> _SUPPLIED INFORMATION_:
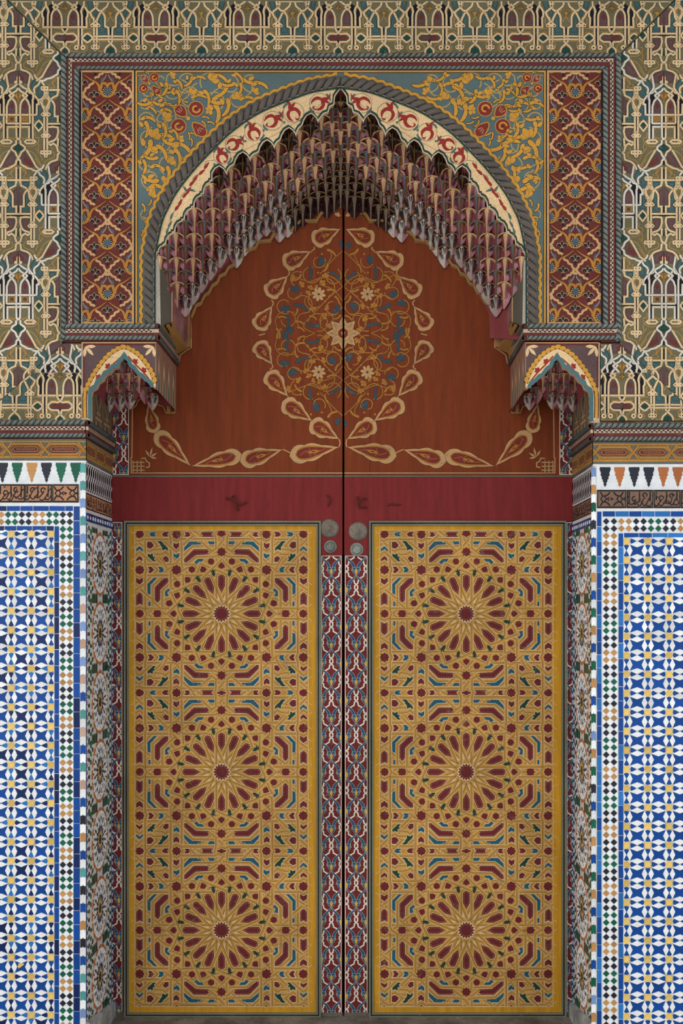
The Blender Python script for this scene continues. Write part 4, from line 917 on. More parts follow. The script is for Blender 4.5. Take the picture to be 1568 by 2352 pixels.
# ================================================================ panels inside the arch frame
M3 = lambda q, s: [(1564-u, v) for u, v in q] if s < 0 else q
def trellis(label, ax, y0, hp, x0, x1, ya, yb):
    t = MB().prism(rect(x0, ya, x1, yb), -0.001, 0.02, 'maroon').build('trellis_panel'); setp(t, label, 'panel')
    p = Paint(onplane(-0.001), rect(x0+3.5, ya+3.5, x1-3.5, yb-3.5)); S = 7.586; hw = 58.2
    for j in range(-2, int((yb-y0)/hp)+2):
        for i in (-1, 0):
            fl = (i+j) % 2 == 1
            p.tf = lambda g, i=i, j=j, fl=fl: (ax+hw*i+(hw-(g[0]-545)/S if fl else (g[0]-545)/S), y0+hp*j+(g[1]-415)/S)
            tn = lambda q, w_: (p.ribbon(smooth(q, 4), w_+8, 'sdark', 2), p.ribbon(smooth(q, 4), w_, 'tan', 3))
            tn([(545,905),(595,855),(610,810),(660,790),(680,745),(730,725),(750,685)], 40); tn([(985,470),(925,520),(895,555),(850,565),(830,610),(790,612),(765,640)], 40)
            p.poly([(545,880),(585,900),(600,960),(580,985),(545,985)], 'tan', 3); p.poly([(985,430),(945,450),(930,485),(950,520),(985,540)], 'tan', 3); p.poly(circ(545, 930, 9, 9, 6), 'ink', 5)
            a = smooth([(856,850),(838,770),(785,700),(680,645),(570,560)], 4); n = len(a)
            p.ribbon(a, [64-52*k/n for k in range(n)], 'sdark', 4); p.ribbon(a, [54-48*k/n for k in range(n)], 'och2', 5)
            a = circ(545, 405, 112, 100, 9, 0, math.pi/2); p.ribbon(a, 62, 'sdark', 4); p.ribbon(a, 52, 'och2', 5)
            a = circ(985, 846, 112, 100, 7, math.pi, math.pi*1.45)
            p.ribbon(smooth([(985,775),(960,730),(900,720),(880,770),(870,830)], 3), 44, 'och2', 5)
            p.poly(circ(545, 415, 82, 82, 12, -math.pi/2, math.pi/2), 'ink', 6); p.poly(circ(545, 415, 58, 58, 12, -math.pi/2, math.pi/2), 'slate', 7)
            p.poly(circ(985, 856, 82, 82, 12, math.pi/2, math.pi*1.5), 'ink', 6); p.poly(circ(985, 856, 58, 58, 12, math.pi/2, math.pi*1.5), 'slate', 7)
            for k in range(6):
                for c, z in (((545, 415), 1), ((985, 856), -1)):
                    b = -math.pi/2+(k+.3)*math.pi/6; u, v = c[0]+z*70*math.cos(b), c[1]+70*math.sin(b); p.poly(circ(u, v, 9, 9, 6), 'cream', 8)
            def fleur(cx, cy, half, r=0):
                for z in ((1,) if half else (1, -1)):
                    p.poly([(cx+z*6, cy+22), (cx+z*18, cy-22), (cx+z*48, cy-42), (cx+z*80, cy-30), (cx+z*95, cy+5), (cx+z*60, cy), (cx+z*35, cy+14)], 'blk', 4)
                    p.ribbon(smooth([(cx+z*6, cy+24), (cx+z*18, cy-22), (cx+z*48, cy-43), (cx+z*82, cy-30), (cx+z*100, cy+8)], 3), 7, 'cream2', 5)
                    p.poly([(cx, cy-88), (cx+z*30, cy-45), (cx+z*14, cy-5), (cx, cy)], 'blk', 6); p.ribbon([(cx, cy-90), (cx+z*30, cy-45), (cx+z*14, cy-5)], 6, 'sline', 7)
                    p.ribbon([(cx, cy+30), (cx+z*35, cy+42)], 7, 'cream2', 5); p.poly([(cx, cy+48), (cx+z*22, cy+58), (cx+z*12, cy+110), (cx, cy+115)], 'blk', 4)
            fleur(545, 705, True); fleur(775, 480, False); fleur(985, 262, False) if False else None
            p.poly(smooth([(965,560),(968,610),(910,690),(868,705),(875,640),(930,610)], 3, True), 'slate', 4); p.ribbon(smooth([(968,565),(955,615),(905,680)], 3), 7, 'cream2', 5)
    p.tf = None
    p.ribbon(rect(x0+2.2, ya+2.2, x1-2.2, yb-2.2), 4.2, 'tan', 10, closed=True); p.reg = None; p.ribbon(rect(x0+2.4, ya+2.4, x1-2.4, yb-2.4), 4.6, 'tan', 11, closed=True)
    p.build('painted_trellis', t)
trellis('maroon trellis panel with rosettes left of the arch spandrel', 246.8, 209.7, 58.15, 184.5, 308, 162, 745)
trellis('maroon trellis panel with rosettes right of the arch spandrel', 1320.5, 211.5, 57.4, 1255.5, 1384, 162, 745)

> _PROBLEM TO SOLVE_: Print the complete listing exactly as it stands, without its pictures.

> _SOLUTION TO THIS PROBLEM_:
The Blender Python script for this scene continues. Write part 4, from line 917 on. More parts follow. The script is for Blender 4.5. Take the picture to be 1568 by 2352 pixels.
# ================================================================ panels inside the arch frame
M3 = lambda q, s: [(1564-u, v) for u, v in q] if s < 0 else q
def trellis(label, ax, y0, hp, x0, x1, ya, yb):
    t = MB().prism(rect(x0, ya, x1, yb), -0.001, 0.02, 'maroon').build('trellis_panel'); setp(t, label, 'panel')
    p = Paint(onplane(-0.001), rect(x0+3.5, ya+3.5, x1-3.5, yb-3.5)); S = 7.586; hw = 58.2
    for j in range(-2, int((yb-y0)/hp)+2):
        for i in (-1, 0):
            fl = (i+j) % 2 == 1
            p.tf = lambda g, i=i, j=j, fl=fl: (ax+hw*i+(hw-(g[0]-545)/S if fl else (g[0]-545)/S), y0+hp*j+(g[1]-415)/S)
            tn = lambda q, w_: (p.ribbon(smooth(q, 4), w_+8, 'sdark', 2), p.ribbon(smooth(q, 4), w_, 'tan', 3))
            tn([(545,905),(595,855),(610,810),(660,790),(680,745),(730,725),(750,685)], 40); tn([(985,470),(925,520),(895,555),(850,565),(830,610),(790,612),(765,640)], 40)
            p.poly([(545,880),(585,900),(600,960),(580,985),(545,985)], 'tan', 3); p.poly([(985,430),(945,450),(930,485),(950,520),(985,540)], 'tan', 3); p.poly(circ(545, 930, 9, 9, 6), 'ink', 5)
            a = smooth([(856,850),(838,770),(785,700),(680,645),(570,560)], 4); n = len(a)
            p.ribbon(a, [64-52*k/n for k in range(n)], 'sdark', 4); p.ribbon(a, [54-48*k/n for k in range(n)], 'och2', 5)
            a = circ(545, 405, 112, 100, 9, 0, math.pi/2); p.ribbon(a, 62, 'sdark', 4); p.ribbon(a, 52, 'och2', 5)
            a = circ(985, 846, 112, 100, 7, math.pi, math.pi*1.45)
            p.ribbon(smooth([(985,775),(960,730),(900,720),(880,770),(870,830)], 3), 44, 'och2', 5)
            p.poly(circ(545, 415, 82, 82, 12, -math.pi/2, math.pi/2), 'ink', 6); p.poly(circ(545, 415, 58, 58, 12, -math.pi/2, math.pi/2), 'slate', 7)
            p.poly(circ(985, 856, 82, 82, 12, math.pi/2, math.pi*1.5), 'ink', 6); p.poly(circ(985, 856, 58, 58, 12, math.pi/2, math.pi*1.5), 'slate', 7)
            for k in range(6):
                for c, z in (((545, 415), 1), ((985, 856), -1)):
                    b = -math.pi/2+(k+.3)*math.pi/6; u, v = c[0]+z*70*math.cos(b), c[1]+70*math.sin(b); p.poly(circ(u, v, 9, 9, 6), 'cream', 8)
            def fleur(cx, cy, half, r=0):
                for z in ((1,) if half else (1, -1)):
                    p.poly([(cx+z*6, cy+22), (cx+z*18, cy-22), (cx+z*48, cy-42), (cx+z*80, cy-30), (cx+z*95, cy+5), (cx+z*60, cy), (cx+z*35, cy+14)], 'blk', 4)
                    p.ribbon(smooth([(cx+z*6, cy+24), (cx+z*18, cy-22), (cx+z*48, cy-43), (cx+z*82, cy-30), (cx+z*100, cy+8)], 3), 7, 'cream2', 5)
                    p.poly([(cx, cy-88), (cx+z*30, cy-45), (cx+z*14, cy-5), (cx, cy)], 'blk', 6); p.ribbon([(cx, cy-90), (cx+z*30, cy-45), (cx+z*14, cy-5)], 6, 'sline', 7)
                    p.ribbon([(cx, cy+30), (cx+z*35, cy+42)], 7, 'cream2', 5); p.poly([(cx, cy+48), (cx+z*22, cy+58), (cx+z*12, cy+110), (cx, cy+115)], 'blk', 4)
            fleur(545, 705, True); fleur(775, 480, False); fleur(985, 262, False) if False else None
            p.poly(smooth([(965,560),(968,610),(910,690),(868,705),(875,640),(930,610)], 3, True), 'slate', 4); p.ribbon(smooth([(968,565),(955,615),(905,680)], 3), 7, 'cream2', 5)
    p.tf = None
    p.ribbon(rect(x0+2.2, ya+2.2, x1-2.2, yb-2.2), 4.2, 'tan', 10, closed=True); p.reg = None; p.ribbon(rect(x0+2.4, ya+2.4, x1-2.4, yb-2.4), 4.6, 'tan', 11, closed=True)
    p.build('painted_trellis', t)
trellis('maroon trellis panel with rosettes left of the arch spandrel', 246.8, 209.7, 58.15, 184.5, 308, 162, 745)
trellis('maroon trellis panel with rosettes right of the arch spandrel', 1320.5, 211.5, 57.4, 1255.5, 1384, 162, 745)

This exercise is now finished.